Review of external debt.

Byline: S. Kamal Hayder Kazmi

External debt plays both a pessimistic as well as optimistic role in shaping economic growth in any country mainly developing. Various studies recorded that external debt is useful when the government uses it for investment-oriented projects like energy, infrastructure and agriculture sector. And it will affect pessimistically when it is utilized for private and public consumption purposes, which do not bring any return. Additionally, a low level of external debt impacts economic growth optimistically, but this relationship becomes negative at a higher level.

Researchers noted that external debt is a significant source of public financing in developing countries and carries the potential to play a key role in enhancing economic growth. Traditional studies regarding economic growth has emphasized the optimistic role of debt in economic development. It assists sustain growth by declining the investment-savings gap, brings funds for spending on modern technology and rises productivity. Furthermore, Pakistan's investment-savings gap has drastically increased over time. In 2013, statistics showed that the country's external debt was recorded $60.9 billion, which rose to $65.4 billion during 2014. In 2016, it stood $73.1 billion. Now, by March 2017 it has already risen by greater than $2 billion to $75.7 billion. This continuous rise in external debt, even after considering the arguments explained above, is not sustainable for the country's long-term growth.

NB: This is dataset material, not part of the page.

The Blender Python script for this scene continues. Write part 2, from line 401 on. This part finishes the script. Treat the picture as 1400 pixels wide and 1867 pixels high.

In Pakistan, external debt is being sustained against different collaterals, like government buildings, which may lead to the sovereignty issue.

Statistics showed that the external debt and liabilities currently have crossed $105 billion mark till end March 2019. Pakistan's external debt and liabilities have gone up to $105.841 billion from $95 billion during the first 9-month of FY2018-19, showing grave challenges on debt servicing. The external debt and liabilities raised $10 billion under the tenure of the incumbent regime. The disbursement of foreign loans has so far remained slow during FY2019, but the reliance on foreign debts is on the increase owing to external account gap.

Researchers mentioned in the different studies that debt becomes essential to complete the government's financial requirements, which otherwise can be met only by growing the tax rates - the latter being an unpopular decision for the masses and hence not pursued by most governments.